Worst case scenario — “Authoritarian fossil-fuel populism”

  • Labour fractures after electoral defeats, leadership crises or economic shocks. Progressive politics becomes divided and demoralised.
  • Reform UK or a broader right-populist coalition wins power during a period of economic stress, migration panic and institutional distrust – this could happen quite quickly.
  • Net zero policies are heavily weakened or more likely abandoned. New North Sea oil and gas extraction expands while renewable deployment slows through planning obstruction and political hostility.
  • Energy prices remain volatile due to continued fossil fuel dependence and international instability. More people die from the cold.
  • Protest laws become significantly harsher. Direct action, climate protest and some forms of dissent are increasingly criminalised or surveilled. More prisons and detention camps are built.
  • Public broadcasters and regulators face increasing political pressure. Media ecosystems become even more dominated by outrage, disinformation and billionaire influence.
  • Migrants, refugees, Muslims, LGBTQ+ people and other minorities become central political scapegoats. Hate crimes and political intimidation increase.
  • Democratic norms erode, but won’t collapse overnight – attacks on courts, civil society, universities, journalists and human rights frameworks become normalised. This is what happened in the 1930s.
  • Economic inequality worsens sharply. Public services including the NHS deteriorate further through privatisation and austerity-style policies.
  • AI-driven job losses accelerate without meaningful redistribution, retraining or welfare reform, fuelling anger and instability.
  • Climate impacts intensify globally while adaptation remains inadequate – flooding, food inflation, insurance withdrawal, water stress and migration pressures become increasingly destabilising.
  • International instability increases through resource conflicts, wars and geopolitical fragmentation – it’s happening now.
  • More extreme far-right movements emerge claiming even right-populist governments are “too weak”, driving a further cycle of radicalisation and authoritarianism.
  • Civil unrest becomes increasingly common – riots, political violence, strikes and heavy-handed policing become part of normal political life.
  • Institutional trust collapses further as large parts of the public conclude the political system no longer works for them.
  • Local resistance movements, trade unions, community groups, environmental organisations and some councils continue resisting and building alternative structures of solidarity and resilience – we will not be silenced, and we will not give in to fascism and hate.
  • Super El-Nino hits with devastating consequences.
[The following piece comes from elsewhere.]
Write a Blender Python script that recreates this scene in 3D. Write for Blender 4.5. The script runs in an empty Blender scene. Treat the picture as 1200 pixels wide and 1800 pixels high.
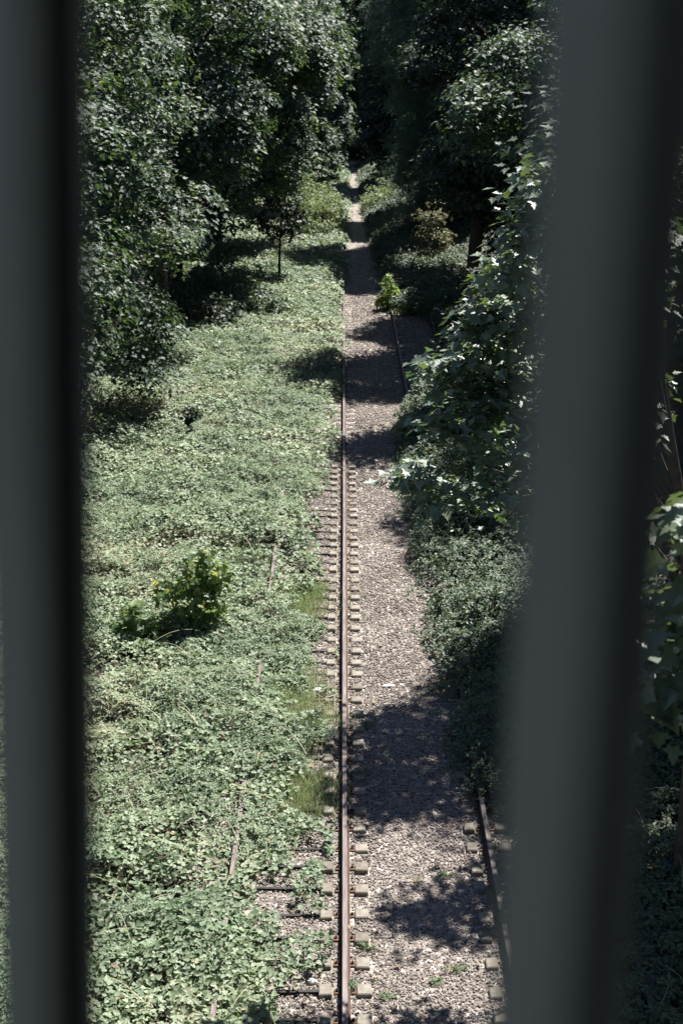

Did you spot the bullet point that happens in all the scenarios. It’s my example, and in the case of Super El-Nino probably inevitable, of the impacts of climate breakdown that will happen whatever we do, like sea level rise and coastal cities eventually being swamped.

These scenarios can sound pretty bleak, but the latter has too high a probability for my liking, on our current trajectory. Personally, I have lost faith in our political system, despite being a district councillor and member of the Green Party. Even in the Green Party I’ve seen the desperation to win votes mean people don’t do what is right, and that appears to be getting worse as we get bigger. I will continue to work to the best of my ability within the system, for the moment, but truly believe we need Citizens’ Assemblies to get us out of the mess we’re in.

I do not want a future built on authoritarianism, scapegoating and fear. I want one built on participation, compassion, truth and shared responsibility.

We need to rebuild democracy itself to give long term resilience, community, wellbeing and equality.